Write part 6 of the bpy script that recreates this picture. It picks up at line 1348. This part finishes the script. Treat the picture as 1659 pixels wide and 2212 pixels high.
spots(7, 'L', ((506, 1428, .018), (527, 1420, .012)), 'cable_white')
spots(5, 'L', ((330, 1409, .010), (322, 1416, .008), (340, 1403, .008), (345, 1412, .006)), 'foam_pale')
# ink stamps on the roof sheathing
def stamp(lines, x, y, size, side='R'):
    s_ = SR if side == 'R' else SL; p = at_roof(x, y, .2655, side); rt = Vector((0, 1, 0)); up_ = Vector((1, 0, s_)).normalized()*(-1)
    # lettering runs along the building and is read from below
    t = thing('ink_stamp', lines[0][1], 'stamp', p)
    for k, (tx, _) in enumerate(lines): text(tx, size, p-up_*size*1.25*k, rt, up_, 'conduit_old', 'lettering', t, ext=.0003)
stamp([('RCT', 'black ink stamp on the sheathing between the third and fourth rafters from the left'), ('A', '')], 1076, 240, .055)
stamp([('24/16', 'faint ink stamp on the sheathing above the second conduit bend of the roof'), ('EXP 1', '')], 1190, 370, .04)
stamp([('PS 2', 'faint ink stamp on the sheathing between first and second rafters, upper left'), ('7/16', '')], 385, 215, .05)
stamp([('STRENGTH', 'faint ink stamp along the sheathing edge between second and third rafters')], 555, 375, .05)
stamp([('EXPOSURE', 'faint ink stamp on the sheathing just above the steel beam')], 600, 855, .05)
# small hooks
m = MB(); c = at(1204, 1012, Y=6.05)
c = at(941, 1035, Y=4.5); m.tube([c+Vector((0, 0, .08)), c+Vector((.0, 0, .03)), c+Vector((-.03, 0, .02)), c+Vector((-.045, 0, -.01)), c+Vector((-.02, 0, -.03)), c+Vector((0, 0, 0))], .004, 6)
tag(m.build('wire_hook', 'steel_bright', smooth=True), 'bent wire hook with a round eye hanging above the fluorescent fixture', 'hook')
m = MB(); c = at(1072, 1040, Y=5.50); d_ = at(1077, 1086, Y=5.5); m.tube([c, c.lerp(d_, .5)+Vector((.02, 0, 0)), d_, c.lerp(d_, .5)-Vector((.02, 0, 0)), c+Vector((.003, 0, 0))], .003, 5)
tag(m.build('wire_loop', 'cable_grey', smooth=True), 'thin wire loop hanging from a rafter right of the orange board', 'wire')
^^^^^^^^^^^^^^^^
Return all of the data precisely as it appears.

Write part 6 of the bpy script that recreates this picture. It picks up at line 1348. This part finishes the script. Treat the picture as 1659 pixels wide and 2212 pixels high.
spots(7, 'L', ((506, 1428, .018), (527, 1420, .012)), 'cable_white')
spots(5, 'L', ((330, 1409, .010), (322, 1416, .008), (340, 1403, .008), (345, 1412, .006)), 'foam_pale')
# ink stamps on the roof sheathing
def stamp(lines, x, y, size, side='R'):
    s_ = SR if side == 'R' else SL; p = at_roof(x, y, .2655, side); rt = Vector((0, 1, 0)); up_ = Vector((1, 0, s_)).normalized()*(-1)
    # lettering runs along the building and is read from below
    t = thing('ink_stamp', lines[0][1], 'stamp', p)
    for k, (tx, _) in enumerate(lines): text(tx, size, p-up_*size*1.25*k, rt, up_, 'conduit_old', 'lettering', t, ext=.0003)
stamp([('RCT', 'black ink stamp on the sheathing between the third and fourth rafters from the left'), ('A', '')], 1076, 240, .055)
stamp([('24/16', 'faint ink stamp on the sheathing above the second conduit bend of the roof'), ('EXP 1', '')], 1190, 370, .04)
stamp([('PS 2', 'faint ink stamp on the sheathing between first and second rafters, upper left'), ('7/16', '')], 385, 215, .05)
stamp([('STRENGTH', 'faint ink stamp along the sheathing edge between second and third rafters')], 555, 375, .05)
stamp([('EXPOSURE', 'faint ink stamp on the sheathing just above the steel beam')], 600, 855, .05)
# small hooks
m = MB(); c = at(1204, 1012, Y=6.05)
c = at(941, 1035, Y=4.5); m.tube([c+Vector((0, 0, .08)), c+Vector((.0, 0, .03)), c+Vector((-.03, 0, .02)), c+Vector((-.045, 0, -.01)), c+Vector((-.02, 0, -.03)), c+Vector((0, 0, 0))], .004, 6)
tag(m.build('wire_hook', 'steel_bright', smooth=True), 'bent wire hook with a round eye hanging above the fluorescent fixture', 'hook')
m = MB(); c = at(1072, 1040, Y=5.50); d_ = at(1077, 1086, Y=5.5); m.tube([c, c.lerp(d_, .5)+Vector((.02, 0, 0)), d_, c.lerp(d_, .5)-Vector((.02, 0, 0)), c+Vector((.003, 0, 0))], .003, 5)
tag(m.build('wire_loop', 'cable_grey', smooth=True), 'thin wire loop hanging from a rafter right of the orange board', 'wire')